Successful Entrepreneurs Can't Resist Doing Their Own Thing, How About You?

As we here at Elite Daily get a chance to profile and highlight some of the more fascinating stories of this generation's most impressive entrepreneurs, it's interesting to note the difference and similarities between them all. On one hand, despite the temptation to paint all young businessmen and women with a single brush (the "tech entrepreneur" label), all of them go about it in different ways.

Whether it's the former Yahoo! employees behind WhatsApp, who've created an ad-free platform for users to message each other without the constraints of a data plan, or the YouTube co-founders behind MixBit, who are finding new ways to help users make better video content, CEOs are finding different solutions to different problems on which they base their businesses.

One similarity, though, that many of the most praise-worthy of entrepreneurs share is an unwillingness to work for others, and their desire to explore the depths of independence is demonstrated through the way they work to maintain it, beating themselves into the ground for years to make their ideas work.

And while making the choice to practically kill oneself over having a, shall we say, "regular and stable" job might seem ludicrous, it might make more sense once you consider that, for some, chasing the entrepreneurial dream, even if it can run you to the brink of total exhaustion, is necessary to escape the unfulfilling feeling of doing otherwise.

Consider the words of Forbes contributor Jonathan Brill, for example, who describes the type of personality he notices in some of the best founders he's come across during his life.

"Working for someone else felt very unnatural and made them unhappy to the point where doing their own thing was inevitable," Brill said in this article. "The best founders I've worked for never thought about the risk of entrepreneurship vs the alternative because the alternative was never viable."

You might think that the hint of unhappiness, the idea that someone could feel such discontent, is a pretty strong one to make, but it makes even more sense when you link that feeling to some of the decisions people take during their careers.

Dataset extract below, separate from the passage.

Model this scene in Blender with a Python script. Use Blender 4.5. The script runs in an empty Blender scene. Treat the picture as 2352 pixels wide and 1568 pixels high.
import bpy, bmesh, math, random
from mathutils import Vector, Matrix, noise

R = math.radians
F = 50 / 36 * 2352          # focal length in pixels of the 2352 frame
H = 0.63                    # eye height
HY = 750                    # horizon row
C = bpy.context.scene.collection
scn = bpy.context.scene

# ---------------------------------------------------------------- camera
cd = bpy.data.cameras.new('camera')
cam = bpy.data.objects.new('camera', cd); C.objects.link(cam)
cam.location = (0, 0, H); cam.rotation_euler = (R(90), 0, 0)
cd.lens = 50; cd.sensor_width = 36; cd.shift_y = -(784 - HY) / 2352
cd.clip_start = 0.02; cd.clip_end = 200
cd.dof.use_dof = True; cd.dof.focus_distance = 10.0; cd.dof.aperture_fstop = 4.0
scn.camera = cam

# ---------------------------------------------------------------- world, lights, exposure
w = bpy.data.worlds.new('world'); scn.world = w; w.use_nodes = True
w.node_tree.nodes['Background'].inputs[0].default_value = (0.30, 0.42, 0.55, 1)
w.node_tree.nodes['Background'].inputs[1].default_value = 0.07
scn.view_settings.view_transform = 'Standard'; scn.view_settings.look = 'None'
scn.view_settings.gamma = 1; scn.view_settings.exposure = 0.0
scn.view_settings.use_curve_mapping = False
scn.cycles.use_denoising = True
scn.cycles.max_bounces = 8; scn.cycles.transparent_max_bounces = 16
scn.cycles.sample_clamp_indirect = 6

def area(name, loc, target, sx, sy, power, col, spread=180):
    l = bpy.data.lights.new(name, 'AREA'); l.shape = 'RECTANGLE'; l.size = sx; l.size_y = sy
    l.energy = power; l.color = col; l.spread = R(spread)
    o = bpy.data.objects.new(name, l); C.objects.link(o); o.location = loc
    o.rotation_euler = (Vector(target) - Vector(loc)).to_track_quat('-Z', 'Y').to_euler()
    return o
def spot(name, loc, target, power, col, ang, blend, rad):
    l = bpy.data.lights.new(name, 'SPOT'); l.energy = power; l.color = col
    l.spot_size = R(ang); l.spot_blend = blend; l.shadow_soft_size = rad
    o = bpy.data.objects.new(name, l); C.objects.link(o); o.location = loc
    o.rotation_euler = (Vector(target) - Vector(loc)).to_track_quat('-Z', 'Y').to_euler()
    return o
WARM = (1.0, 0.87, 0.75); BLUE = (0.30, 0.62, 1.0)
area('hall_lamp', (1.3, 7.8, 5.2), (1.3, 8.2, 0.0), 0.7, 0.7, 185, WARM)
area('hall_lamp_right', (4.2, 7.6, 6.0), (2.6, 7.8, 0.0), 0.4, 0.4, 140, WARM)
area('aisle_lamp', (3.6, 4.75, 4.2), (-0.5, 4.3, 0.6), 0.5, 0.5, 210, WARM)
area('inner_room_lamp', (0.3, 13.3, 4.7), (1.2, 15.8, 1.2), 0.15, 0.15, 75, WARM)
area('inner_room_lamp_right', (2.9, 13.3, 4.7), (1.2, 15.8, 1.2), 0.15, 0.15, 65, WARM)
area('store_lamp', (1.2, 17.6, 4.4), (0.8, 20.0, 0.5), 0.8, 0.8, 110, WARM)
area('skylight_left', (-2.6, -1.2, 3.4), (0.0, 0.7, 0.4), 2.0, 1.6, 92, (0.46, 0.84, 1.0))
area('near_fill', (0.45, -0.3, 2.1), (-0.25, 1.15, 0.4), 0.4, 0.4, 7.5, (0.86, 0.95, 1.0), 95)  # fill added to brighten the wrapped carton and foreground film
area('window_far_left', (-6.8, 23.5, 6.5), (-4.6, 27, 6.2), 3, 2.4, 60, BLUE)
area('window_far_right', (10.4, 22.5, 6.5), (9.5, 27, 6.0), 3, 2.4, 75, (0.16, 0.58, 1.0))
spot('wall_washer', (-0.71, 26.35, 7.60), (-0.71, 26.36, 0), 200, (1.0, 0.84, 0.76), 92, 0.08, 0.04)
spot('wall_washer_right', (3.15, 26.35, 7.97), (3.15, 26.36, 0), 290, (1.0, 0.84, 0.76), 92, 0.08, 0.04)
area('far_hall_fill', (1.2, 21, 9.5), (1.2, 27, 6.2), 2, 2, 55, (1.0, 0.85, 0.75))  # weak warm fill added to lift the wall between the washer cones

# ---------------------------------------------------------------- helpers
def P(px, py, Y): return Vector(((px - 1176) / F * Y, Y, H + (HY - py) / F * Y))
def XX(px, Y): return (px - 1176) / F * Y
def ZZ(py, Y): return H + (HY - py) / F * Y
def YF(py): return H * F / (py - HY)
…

Mark Cuban got to where he is by disobeying his bosses (who he had better ideas than, by the way) before he made himself a billionaire, while CEO Jon Oringer was relentless in getting Shutterstock to giant status before becoming New York City tech scene's first billionaire (before that, he'd started 10 businesses that "didn't get off the ground").

All that risk, seemingly to do things their own way. But it's not just about satisfying personal arrogance, says one entrepreneur, it's about the conviction that one can do things not just in their own way, but in the right way as well.

"I was on fumes,"Leo Rocco, a former IBM employee who founded GoPago, told Entrepreneur. "It takes an amazing amount of resolve and mental strength to continue doing what you're doing and fight the self-doubt that inevitably creeps in, but when you truly believe in the business you're creating, there's just no other way to do it."

These type of desires, the sensation inside of someone that pushes them to go at anything alone, can be exhibited in many ways. Even if you simply, for example, can't help but make a little tweak to the procedures your boss wants you to go through, yet still arrive at the common goal, or if you require a bit of freedom at your job to execute it effectively, that can be a way of fulfilling the need to do your own thing.

Ultimately, everyone does not have to pack up their bags, head to Silicon Valley and hope to build and empire on their dreams. Just know that if you relate to the aforementioned names and you share, even in some small part, the desire to manifest your sense of independence through the way you work, you might just have that good ol' spirit of an entrepreneur.